Jim McIsaac/Getty Images North America

Jim McIsaac/Getty Images North America

(The idea of this post came from an exchange with Lisa Swan, co-creator of Subway Squawkers . Follow her on Twitter HERE.)

With all the talk and controversy and hand wringing about Saint Mariano Rivera dropping a few choice quotes from a book he’d like to sell, I decided to put together a little test regarding work ethic, ability and what needs to be in a player’s heart to succeed.

Let’s take two players.
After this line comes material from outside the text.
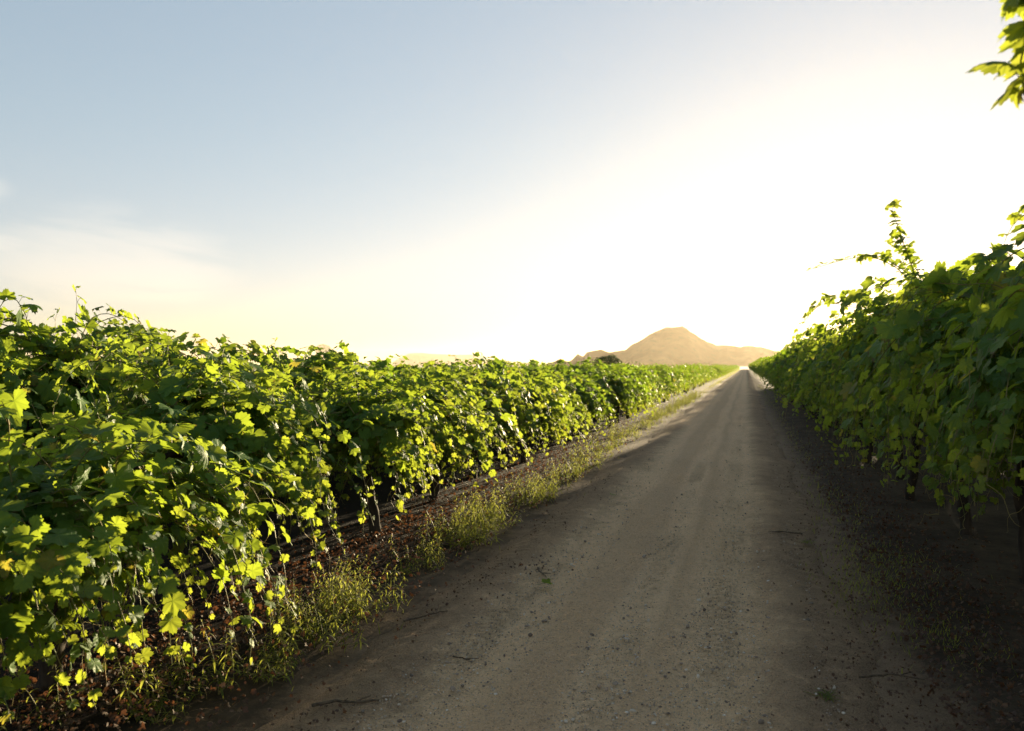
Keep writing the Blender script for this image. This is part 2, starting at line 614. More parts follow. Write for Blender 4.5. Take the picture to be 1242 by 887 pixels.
build_ground()
build_road()
build_hill('hill', [(655, 440), (673, 435), (680, 432), (688, 436), (693, 434), (700.6, 427), (707, 430), (712, 425), (720, 424), (728, 422.5), (736, 425), (740, 425.5), (750, 423.5),
                    (758.6, 423), (769, 416), (782, 409.5), (794.6, 403.5), (801, 401), (810, 398.5), (818, 397.5), (828, 397), (834, 400.5), (838, 403.5), (845, 407), (851, 411), (860, 414.5),
                    (869, 417.7), (884, 418), (898, 419), (912, 418.5), (923.5, 419.5), (940, 423), (965, 428), (1000, 434), (1040, 440)], 1500, 230, 3.1, 6)
build_hill('distant_hill', [(380, 440), (385, 418), (392, 417), (399, 419), (409, 428), (425, 436), (450, 440)], 6000, 380, 8.3, 3)
build_hill('distant_hill', [(470, 440), (488, 431), (496, 427.5), (512, 427), (530, 428.5), (552, 429), (575, 428.5), (588, 431), (600, 434), (640, 438), (665, 440)], 6000, 380, 5.9, 2)

# ------------------------------------------------------------------ grape leaves
HALF = [(0, .98), (6, .90), (12, .93), (18, .83), (24, .80), (29, .76), (35, .86), (41, .86), (48, .96), (54, .87), (61, .90), (68, .80), (75, .78), (82, .73), (89, .80), (96, .77), (104, .83), (112, .75),
        (120, .76), (129, .69), (138, .70), (148, .62), (158, .60), (167, .44), (175, .12)]
HALF = [(a, r * (1 - .13 * math.exp(-((a - 27) / 9) ** 2) - .13 * math.exp(-((a - 80) / 9) ** 2) - .06 * (i % 2 == 1 and 4 < a < 165))) for i, (a, r) in enumerate(HALF)]
HALF_MID = [(0, .98), (24, .78), (48, .95), (78, .74), (104, .82), (148, .64), (173, .16)]


def leaf_template(half, ring):
    full = [(-a, r) for a, r in half[:0:-1]] + list(half)
    ang = np.radians([a for a, r in full])
    rad = np.array([r for a, r in full])
    out = np.stack([np.sin(ang) * rad, np.cos(ang) * rad], -1)
    n = len(full)
    F3, F4 = [], []
    V = [np.zeros((1, 2))]
    if ring:
        V.append(out * .5)
        for i in range(n - 1):
            F3.append((0, 1 + i + 1, 1 + i))
            F4.append((1 + i, 2 + i, 1 + n + i + 1, 1 + n + i))
    else:
        for i in range(n - 1):
            F3.append((0, 1 + i + 1, 1 + i))
    V.append(out)
    return np.concatenate(V), np.array(F3, int).reshape(-1, 3), np.array(F4, int).reshape(-1, 4)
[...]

Both are second basemen.

One player goes to a major baseball college and becomes a star.

One player is the son of an obscure major leaguer.

The college player becomes a high draft pick and signed for more than $500,000.

The other player is not drafted but signs as an International free agemt for $100,000.

The college player shoots up through the system as a highly touted prospect.

The other player comes to another country. works his way up, rung by rung, never being listed as a top prospect and often overlooked in his own organization. He spent HIS college age years going from the Gulf Coast League to AAA. playing for six teams in five seasons.

The college player is in AAA by his second professional season and being groomed for a big league spot.

The other player sees his numbers slowly increase from a .270 hitter with power in short season A ball to a .333 hitter that the organization can no longer ignore (despite signing big leaguers to play his position.)

Both become All Stars.

The other player plays 159 or more games for 7 straight years.

The college player reaches that number twice in the same amount of time. He puts up solid offensive numbers throughout his career.

The other player, the one who was not the big prospect, winds up hitting for a higher average, more power, a higher OPS and becomes the focal point of the offense.

Both players become World Champions. Both play in multiple post seasons with varying degrees of success. They have some good series and some bad series. Neither ever wins a post season MVP. Both signed long term contracts that will make them extremely rich.

Now which one of those two players worked harder to get to where they were?

Which one of those two players scrapped and pulled to get to the major leagues and which one had the smoother path?

Which one had the bad work ethic?

Of course the college player is Dustin Pedroia and the other player is Robinson Cano.

One is defined as tough and scrappy and the other is talented but lacks the desire or some crap like that.

I wouldn’t call someone who works up through the system to become an elite hitter and a Gold Glove defender, never missing a game and putting up amazing numbers anything but a star. And this is coming from as big a Pedroia fan as you will ever meet.

Oh yeah, one of them called their home town “a dump” that didn’t embrace him in Boston Magazine. Guess which one.

I think the whole “he’s got fire… he doesn’t” argument is silly. It seems to be based on people making the same observation of “He doesn’t run to first fast enough.”

I don’t know, but for me, that is a small price to pay for his production every single game year in and year out. And whatever his method of playing is clearly working. Cano became a terrific major leaguer by any metric, and he worked his butt off to get to that level.

That’s enough burning desire to win for me.